═════ Information provided

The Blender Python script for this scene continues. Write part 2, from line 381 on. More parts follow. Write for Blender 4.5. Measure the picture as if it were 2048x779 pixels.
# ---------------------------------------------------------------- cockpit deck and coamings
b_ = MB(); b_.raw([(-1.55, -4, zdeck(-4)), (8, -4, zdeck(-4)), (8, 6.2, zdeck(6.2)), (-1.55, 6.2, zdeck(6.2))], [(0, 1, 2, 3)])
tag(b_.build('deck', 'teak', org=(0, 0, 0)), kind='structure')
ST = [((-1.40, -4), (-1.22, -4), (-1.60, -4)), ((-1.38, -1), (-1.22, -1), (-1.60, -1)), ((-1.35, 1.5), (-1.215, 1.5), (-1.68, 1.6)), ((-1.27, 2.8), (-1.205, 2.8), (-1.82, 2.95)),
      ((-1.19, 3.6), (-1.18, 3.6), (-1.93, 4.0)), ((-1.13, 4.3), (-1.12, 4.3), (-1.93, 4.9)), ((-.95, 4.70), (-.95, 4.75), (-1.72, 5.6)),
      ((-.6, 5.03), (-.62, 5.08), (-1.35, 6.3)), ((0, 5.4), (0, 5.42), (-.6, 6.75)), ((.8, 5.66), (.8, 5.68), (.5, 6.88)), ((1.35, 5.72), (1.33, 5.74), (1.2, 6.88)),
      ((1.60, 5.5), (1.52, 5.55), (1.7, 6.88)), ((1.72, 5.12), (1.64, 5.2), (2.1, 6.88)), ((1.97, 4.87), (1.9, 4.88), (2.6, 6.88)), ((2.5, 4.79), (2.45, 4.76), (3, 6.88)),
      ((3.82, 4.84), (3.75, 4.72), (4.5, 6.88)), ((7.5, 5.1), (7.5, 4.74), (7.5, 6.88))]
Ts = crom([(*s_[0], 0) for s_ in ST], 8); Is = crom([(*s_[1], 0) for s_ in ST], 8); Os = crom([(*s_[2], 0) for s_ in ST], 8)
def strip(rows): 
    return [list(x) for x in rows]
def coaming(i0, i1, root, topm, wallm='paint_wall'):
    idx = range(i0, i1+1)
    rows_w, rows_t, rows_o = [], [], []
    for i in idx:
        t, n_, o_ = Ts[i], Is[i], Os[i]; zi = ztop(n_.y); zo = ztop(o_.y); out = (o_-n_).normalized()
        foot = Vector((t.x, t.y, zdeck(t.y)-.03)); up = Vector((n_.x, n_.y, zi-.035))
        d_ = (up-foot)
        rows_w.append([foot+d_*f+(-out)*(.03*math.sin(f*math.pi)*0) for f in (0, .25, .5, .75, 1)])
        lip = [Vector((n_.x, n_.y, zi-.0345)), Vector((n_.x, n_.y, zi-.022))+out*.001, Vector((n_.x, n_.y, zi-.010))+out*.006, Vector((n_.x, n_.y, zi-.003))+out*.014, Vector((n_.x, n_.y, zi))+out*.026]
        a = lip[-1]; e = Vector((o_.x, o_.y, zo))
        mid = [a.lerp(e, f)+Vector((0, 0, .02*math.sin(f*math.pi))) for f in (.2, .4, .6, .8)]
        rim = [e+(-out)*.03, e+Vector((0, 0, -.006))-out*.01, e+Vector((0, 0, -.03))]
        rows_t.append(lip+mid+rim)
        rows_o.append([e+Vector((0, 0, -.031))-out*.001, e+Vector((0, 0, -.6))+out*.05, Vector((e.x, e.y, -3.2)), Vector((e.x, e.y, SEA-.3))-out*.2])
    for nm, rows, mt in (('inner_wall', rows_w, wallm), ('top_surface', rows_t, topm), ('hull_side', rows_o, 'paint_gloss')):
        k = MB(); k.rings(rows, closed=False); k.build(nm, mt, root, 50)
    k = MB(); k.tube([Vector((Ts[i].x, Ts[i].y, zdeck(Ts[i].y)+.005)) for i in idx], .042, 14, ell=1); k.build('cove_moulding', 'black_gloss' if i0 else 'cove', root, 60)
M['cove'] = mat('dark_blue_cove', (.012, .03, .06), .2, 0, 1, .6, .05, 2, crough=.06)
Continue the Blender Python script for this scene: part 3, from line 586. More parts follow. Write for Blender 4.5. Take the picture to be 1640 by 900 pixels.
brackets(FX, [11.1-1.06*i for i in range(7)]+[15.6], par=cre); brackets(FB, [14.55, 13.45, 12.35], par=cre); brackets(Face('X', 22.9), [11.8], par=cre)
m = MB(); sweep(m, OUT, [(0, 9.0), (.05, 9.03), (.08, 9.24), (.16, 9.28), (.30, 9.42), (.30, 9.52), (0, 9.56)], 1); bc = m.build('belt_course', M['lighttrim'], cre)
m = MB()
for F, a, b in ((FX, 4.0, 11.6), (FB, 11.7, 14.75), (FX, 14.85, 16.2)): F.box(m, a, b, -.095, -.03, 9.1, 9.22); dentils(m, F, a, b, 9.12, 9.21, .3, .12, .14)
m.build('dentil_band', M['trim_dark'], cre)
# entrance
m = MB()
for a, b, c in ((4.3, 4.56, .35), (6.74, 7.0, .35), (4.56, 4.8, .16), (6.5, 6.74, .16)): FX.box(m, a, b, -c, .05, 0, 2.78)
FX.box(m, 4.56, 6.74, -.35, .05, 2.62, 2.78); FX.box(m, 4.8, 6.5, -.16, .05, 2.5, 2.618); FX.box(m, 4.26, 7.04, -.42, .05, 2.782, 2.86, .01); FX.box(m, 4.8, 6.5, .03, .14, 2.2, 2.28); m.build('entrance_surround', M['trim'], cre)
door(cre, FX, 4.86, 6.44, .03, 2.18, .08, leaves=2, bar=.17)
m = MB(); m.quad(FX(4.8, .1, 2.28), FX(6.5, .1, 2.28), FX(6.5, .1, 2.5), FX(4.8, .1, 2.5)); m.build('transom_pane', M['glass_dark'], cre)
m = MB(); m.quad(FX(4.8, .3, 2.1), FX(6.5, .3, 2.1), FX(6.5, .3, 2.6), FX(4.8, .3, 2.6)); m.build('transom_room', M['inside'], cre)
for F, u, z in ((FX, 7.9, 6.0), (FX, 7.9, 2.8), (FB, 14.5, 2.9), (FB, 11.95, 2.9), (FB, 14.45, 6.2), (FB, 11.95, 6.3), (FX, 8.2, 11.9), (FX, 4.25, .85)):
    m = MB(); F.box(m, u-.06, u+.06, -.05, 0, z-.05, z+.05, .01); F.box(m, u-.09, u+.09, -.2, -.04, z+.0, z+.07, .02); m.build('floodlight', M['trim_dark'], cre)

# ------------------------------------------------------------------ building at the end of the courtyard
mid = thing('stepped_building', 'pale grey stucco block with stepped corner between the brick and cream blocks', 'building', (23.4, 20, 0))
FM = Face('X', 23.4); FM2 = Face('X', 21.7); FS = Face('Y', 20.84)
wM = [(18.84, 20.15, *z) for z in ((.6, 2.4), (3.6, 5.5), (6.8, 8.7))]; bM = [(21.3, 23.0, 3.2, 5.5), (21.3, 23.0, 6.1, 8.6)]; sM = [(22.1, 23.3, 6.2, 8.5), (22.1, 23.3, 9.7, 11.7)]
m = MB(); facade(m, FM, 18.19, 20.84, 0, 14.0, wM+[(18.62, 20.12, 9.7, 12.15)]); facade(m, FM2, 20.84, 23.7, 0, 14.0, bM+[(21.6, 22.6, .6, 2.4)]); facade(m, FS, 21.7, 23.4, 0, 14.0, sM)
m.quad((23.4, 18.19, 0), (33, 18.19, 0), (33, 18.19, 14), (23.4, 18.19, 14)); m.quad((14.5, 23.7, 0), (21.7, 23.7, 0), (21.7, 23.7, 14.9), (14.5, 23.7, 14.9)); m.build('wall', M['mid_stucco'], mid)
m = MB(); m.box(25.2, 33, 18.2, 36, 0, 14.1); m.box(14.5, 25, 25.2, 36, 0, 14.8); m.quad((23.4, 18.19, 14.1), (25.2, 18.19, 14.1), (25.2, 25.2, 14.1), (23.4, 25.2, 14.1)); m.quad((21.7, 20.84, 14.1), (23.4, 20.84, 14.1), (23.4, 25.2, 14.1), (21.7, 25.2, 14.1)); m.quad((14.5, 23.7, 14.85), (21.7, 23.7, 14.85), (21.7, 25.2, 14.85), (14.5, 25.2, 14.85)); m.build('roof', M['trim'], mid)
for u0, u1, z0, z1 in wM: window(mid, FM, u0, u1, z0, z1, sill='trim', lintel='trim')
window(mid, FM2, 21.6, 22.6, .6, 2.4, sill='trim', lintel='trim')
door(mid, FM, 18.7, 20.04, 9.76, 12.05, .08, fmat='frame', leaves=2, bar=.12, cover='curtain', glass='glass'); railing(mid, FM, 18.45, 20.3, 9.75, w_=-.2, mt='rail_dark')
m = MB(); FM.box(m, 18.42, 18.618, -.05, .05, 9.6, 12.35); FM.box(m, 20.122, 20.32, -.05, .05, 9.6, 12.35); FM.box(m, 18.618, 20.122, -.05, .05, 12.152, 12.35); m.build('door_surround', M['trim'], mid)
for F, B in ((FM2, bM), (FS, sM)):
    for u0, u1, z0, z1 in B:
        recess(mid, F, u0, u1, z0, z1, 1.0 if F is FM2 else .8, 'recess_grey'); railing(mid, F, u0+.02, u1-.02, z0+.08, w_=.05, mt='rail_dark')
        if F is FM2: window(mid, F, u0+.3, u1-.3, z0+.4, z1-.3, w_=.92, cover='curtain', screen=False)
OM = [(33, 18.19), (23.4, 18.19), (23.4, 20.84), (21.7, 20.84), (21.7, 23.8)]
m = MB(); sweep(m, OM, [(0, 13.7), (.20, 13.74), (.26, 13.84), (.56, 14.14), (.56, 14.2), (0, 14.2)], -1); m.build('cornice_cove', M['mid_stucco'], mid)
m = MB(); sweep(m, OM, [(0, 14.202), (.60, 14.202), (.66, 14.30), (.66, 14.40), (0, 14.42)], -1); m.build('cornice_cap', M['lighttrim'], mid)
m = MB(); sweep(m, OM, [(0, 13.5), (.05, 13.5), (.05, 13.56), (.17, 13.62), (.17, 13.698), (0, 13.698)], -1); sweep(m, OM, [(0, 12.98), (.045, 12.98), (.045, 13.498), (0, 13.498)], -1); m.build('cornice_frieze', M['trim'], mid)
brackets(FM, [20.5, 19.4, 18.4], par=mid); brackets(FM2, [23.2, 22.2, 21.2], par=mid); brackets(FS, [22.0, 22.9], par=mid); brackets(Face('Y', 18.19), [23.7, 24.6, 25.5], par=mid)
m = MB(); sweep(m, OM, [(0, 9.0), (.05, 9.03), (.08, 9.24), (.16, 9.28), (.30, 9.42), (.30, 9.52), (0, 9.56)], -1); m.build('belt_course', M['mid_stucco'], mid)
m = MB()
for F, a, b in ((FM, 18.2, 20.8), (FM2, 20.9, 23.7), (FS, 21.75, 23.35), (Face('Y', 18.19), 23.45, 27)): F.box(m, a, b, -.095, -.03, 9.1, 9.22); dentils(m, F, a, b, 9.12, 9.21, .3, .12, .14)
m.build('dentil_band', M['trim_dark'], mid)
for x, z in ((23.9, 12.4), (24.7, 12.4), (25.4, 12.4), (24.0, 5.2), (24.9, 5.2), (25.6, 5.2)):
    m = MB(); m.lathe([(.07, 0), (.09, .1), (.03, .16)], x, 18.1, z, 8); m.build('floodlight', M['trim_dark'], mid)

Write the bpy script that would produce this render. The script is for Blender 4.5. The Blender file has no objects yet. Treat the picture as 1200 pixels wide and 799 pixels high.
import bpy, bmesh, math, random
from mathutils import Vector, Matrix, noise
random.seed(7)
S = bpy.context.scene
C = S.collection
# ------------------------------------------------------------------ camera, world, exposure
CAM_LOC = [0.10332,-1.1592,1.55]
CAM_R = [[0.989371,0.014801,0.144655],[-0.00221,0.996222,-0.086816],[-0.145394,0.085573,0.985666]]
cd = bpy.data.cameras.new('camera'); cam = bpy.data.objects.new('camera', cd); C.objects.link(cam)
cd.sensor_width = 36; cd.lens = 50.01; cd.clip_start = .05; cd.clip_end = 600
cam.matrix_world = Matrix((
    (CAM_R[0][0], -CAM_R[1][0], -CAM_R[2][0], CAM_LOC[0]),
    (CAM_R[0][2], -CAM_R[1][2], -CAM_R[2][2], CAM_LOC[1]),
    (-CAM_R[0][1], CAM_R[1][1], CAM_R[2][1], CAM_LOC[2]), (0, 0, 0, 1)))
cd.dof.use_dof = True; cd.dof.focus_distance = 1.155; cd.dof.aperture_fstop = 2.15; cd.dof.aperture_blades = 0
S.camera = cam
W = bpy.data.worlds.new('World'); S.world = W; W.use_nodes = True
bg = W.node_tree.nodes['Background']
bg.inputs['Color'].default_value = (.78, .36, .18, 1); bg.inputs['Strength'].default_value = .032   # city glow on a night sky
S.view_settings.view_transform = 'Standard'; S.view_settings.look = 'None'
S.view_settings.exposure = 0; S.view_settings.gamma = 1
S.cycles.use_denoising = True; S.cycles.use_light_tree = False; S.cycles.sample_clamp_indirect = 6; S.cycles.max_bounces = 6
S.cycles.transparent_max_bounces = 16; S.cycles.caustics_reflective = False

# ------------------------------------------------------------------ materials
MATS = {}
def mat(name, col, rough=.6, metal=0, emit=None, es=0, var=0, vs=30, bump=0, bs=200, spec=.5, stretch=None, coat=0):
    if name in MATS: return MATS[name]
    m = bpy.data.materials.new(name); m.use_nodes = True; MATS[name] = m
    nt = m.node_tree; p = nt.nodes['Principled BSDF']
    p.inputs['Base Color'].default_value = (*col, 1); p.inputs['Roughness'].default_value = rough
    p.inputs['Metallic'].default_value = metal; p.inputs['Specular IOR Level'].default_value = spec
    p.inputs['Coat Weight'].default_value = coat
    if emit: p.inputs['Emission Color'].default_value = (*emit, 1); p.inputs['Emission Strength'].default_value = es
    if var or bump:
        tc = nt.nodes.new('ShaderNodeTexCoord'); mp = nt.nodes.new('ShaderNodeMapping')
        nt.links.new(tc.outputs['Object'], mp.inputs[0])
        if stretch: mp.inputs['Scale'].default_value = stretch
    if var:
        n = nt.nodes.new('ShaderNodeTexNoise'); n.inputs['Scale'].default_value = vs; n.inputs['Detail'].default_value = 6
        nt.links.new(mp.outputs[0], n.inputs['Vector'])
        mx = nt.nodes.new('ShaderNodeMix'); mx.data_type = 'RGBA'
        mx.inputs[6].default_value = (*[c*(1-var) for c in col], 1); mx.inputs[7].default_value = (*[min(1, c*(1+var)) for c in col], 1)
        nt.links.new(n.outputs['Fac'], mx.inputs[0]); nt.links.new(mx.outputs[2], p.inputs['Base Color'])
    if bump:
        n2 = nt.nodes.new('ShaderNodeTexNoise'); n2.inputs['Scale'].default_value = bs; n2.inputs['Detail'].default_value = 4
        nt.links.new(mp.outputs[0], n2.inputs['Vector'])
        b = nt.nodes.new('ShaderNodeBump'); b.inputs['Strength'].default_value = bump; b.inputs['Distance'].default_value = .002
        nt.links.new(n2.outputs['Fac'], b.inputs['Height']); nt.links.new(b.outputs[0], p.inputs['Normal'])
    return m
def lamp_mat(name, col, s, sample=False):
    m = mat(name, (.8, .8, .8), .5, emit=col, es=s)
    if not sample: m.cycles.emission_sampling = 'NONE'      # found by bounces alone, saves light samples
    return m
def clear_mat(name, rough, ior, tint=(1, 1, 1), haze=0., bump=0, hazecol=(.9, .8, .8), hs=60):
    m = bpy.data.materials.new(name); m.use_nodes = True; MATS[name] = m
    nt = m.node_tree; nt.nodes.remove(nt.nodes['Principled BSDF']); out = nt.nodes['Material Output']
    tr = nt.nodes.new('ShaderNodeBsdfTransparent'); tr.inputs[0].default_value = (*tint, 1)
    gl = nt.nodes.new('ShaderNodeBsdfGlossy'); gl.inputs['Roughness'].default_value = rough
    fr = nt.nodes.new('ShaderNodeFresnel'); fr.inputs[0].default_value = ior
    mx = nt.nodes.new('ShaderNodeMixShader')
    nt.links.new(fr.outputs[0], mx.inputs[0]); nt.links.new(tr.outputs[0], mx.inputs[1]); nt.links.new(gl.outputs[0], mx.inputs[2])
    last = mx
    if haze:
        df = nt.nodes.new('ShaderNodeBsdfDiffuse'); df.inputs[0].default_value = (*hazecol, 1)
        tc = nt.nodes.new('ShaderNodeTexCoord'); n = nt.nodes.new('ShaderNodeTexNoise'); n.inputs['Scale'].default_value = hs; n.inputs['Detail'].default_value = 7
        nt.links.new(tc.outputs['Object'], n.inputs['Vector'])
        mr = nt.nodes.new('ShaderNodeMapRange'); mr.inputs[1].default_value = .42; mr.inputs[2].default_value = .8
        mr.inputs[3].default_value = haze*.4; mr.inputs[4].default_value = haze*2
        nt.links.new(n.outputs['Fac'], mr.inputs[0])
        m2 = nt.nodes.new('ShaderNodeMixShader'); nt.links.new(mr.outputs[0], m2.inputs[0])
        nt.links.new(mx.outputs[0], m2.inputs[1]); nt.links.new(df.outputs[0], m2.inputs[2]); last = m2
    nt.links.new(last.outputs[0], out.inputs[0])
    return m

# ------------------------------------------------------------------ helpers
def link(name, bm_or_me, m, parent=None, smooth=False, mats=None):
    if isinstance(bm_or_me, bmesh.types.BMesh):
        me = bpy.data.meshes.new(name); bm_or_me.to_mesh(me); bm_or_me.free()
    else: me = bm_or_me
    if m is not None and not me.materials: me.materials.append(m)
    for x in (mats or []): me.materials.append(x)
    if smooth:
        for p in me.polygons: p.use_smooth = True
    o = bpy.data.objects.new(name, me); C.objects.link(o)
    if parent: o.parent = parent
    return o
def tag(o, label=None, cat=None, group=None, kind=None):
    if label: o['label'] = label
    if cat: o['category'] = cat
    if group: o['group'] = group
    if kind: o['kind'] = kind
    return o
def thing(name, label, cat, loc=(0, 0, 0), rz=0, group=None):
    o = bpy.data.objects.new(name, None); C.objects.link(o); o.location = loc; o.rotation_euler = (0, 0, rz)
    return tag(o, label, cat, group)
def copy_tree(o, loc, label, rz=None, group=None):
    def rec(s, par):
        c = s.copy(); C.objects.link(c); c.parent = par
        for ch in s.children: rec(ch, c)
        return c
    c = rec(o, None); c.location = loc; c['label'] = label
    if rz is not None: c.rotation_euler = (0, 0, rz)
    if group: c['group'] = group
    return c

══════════

_Task prompt_:
How many lines in these entries hold the string "More"? Answer with the number alone.

_Problem solution_:
2